The world of organisation design is traditionally dominated by well defined elements that leave as little room for interpretation as possible. Clear processes, stringent pay and benefit regulations, extensive contract, detailed service level agreements, stringer budget cycles are the obvious exapmles. But  also the rigidity of customer focus groups and the absoluteness of business cases are mostly hard-lined.

The real world  is  full of ambiguity, full of qualitative and less exact measure. And in a lot of cases we can live rather well with vaguely defined objectives. People may understand them even better than the hard rules. Sketches are often even more  illustrative then the detailed design. Charcoal and soft pencil draw a different picture then computer aided design programs.

Designers know the value of the sketch in soft lines. It is undoubtedly helpful in a process of creative thinking. It provides freedom.

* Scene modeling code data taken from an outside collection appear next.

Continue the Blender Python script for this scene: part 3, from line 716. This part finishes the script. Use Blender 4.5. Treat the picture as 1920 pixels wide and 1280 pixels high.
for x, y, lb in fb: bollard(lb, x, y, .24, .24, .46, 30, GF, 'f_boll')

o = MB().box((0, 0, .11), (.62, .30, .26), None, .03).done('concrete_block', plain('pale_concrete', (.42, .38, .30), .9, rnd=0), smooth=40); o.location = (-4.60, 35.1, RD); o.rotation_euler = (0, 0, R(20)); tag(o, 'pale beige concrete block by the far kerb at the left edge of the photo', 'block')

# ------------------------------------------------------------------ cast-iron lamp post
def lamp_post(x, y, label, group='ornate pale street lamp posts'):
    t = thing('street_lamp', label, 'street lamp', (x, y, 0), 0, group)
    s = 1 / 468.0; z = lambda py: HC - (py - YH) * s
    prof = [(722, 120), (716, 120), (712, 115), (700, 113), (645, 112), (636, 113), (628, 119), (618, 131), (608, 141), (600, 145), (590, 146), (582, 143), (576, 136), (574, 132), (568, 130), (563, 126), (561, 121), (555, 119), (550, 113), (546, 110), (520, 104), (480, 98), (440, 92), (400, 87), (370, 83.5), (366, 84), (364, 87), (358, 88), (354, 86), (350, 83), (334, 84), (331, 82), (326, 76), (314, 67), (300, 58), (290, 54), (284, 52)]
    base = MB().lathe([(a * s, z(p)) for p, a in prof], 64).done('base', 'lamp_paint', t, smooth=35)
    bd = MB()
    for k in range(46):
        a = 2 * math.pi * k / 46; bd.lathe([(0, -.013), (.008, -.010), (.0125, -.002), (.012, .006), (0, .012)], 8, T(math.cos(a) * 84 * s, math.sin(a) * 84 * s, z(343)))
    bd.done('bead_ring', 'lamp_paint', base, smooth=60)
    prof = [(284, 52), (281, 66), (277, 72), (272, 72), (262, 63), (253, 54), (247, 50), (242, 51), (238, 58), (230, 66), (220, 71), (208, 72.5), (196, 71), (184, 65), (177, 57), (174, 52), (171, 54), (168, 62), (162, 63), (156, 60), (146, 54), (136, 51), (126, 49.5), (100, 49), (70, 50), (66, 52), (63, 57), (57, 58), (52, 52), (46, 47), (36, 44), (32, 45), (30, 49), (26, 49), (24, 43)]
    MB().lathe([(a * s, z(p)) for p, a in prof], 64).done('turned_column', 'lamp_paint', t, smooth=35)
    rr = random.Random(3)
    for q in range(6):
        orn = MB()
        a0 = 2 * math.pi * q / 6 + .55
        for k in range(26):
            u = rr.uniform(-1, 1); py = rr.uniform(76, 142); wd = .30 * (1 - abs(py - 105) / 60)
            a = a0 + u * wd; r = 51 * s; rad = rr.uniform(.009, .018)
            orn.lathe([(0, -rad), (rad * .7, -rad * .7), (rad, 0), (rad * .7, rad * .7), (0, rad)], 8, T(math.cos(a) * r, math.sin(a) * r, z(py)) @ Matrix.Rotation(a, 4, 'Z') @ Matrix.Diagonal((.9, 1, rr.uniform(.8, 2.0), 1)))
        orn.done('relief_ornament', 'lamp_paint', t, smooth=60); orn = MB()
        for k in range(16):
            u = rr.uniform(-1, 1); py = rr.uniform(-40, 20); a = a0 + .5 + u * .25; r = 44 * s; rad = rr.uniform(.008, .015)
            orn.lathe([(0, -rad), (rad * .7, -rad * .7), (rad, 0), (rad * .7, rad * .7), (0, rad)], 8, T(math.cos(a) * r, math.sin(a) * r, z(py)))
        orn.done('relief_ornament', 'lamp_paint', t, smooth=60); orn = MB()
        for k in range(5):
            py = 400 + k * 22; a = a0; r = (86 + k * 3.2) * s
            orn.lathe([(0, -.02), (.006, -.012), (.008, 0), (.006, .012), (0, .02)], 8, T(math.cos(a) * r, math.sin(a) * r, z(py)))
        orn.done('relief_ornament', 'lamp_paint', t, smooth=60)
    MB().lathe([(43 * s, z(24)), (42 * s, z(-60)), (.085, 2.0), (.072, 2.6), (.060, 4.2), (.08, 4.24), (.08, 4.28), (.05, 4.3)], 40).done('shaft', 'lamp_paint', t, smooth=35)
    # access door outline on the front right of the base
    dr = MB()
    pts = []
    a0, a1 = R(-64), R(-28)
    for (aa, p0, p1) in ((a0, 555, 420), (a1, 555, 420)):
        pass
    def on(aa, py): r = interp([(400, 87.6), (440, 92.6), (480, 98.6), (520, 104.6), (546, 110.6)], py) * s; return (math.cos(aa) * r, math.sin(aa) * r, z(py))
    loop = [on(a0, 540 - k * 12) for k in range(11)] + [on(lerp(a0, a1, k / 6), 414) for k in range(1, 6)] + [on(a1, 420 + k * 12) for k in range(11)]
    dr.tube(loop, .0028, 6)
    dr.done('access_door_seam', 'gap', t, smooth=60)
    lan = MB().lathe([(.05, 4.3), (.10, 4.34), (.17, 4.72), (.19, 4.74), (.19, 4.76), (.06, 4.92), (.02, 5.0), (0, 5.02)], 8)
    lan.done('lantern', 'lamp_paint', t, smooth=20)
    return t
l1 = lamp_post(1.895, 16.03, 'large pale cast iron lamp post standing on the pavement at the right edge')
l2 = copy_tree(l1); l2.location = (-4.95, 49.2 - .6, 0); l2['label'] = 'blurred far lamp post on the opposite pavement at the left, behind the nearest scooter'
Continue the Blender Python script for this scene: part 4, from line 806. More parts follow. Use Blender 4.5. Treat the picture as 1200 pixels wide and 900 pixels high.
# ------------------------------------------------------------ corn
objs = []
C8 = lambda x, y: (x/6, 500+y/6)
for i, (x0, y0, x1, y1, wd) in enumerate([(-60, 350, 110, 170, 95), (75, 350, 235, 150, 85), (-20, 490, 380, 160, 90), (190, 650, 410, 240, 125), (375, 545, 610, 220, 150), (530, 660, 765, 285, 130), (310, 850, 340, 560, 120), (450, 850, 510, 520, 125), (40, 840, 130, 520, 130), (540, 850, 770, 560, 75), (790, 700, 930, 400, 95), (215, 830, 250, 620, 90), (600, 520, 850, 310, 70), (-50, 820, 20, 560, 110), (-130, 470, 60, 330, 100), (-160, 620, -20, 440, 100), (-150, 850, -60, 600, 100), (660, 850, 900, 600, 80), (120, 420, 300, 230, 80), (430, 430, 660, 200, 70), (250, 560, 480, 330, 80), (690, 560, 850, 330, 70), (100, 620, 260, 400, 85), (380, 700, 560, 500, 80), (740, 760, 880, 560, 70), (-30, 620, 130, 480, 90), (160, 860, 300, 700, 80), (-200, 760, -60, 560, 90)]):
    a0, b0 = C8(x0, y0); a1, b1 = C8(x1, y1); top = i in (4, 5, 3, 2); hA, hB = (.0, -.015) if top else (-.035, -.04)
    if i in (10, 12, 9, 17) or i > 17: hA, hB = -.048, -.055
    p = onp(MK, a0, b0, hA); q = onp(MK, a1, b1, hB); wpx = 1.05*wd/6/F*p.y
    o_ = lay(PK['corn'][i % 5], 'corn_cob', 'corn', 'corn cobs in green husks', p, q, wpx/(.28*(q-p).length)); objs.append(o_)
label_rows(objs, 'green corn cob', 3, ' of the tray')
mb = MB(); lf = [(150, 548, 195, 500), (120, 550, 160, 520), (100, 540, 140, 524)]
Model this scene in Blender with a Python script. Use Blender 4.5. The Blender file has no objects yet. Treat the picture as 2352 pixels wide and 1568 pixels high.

For the design of products, the sketch needs at a certain point become a very precise and exact design in order to enable the production. But other results of sketching and designing do not require that same hardness. A painting, a film script, a musical score  benefit from a lack of exactness and hard details in the end result. The soft lines of the end product leave room for valuable interpretation. The experience of the work leaves room for a personal touch.

And this double quality of the soft line can be applied to organizations,  both in the design proces of an organisation and as in the realized elements of an organisation. And although some exactness might be needed, leaving space for inspiring interpretation add to the beauty of an organisation.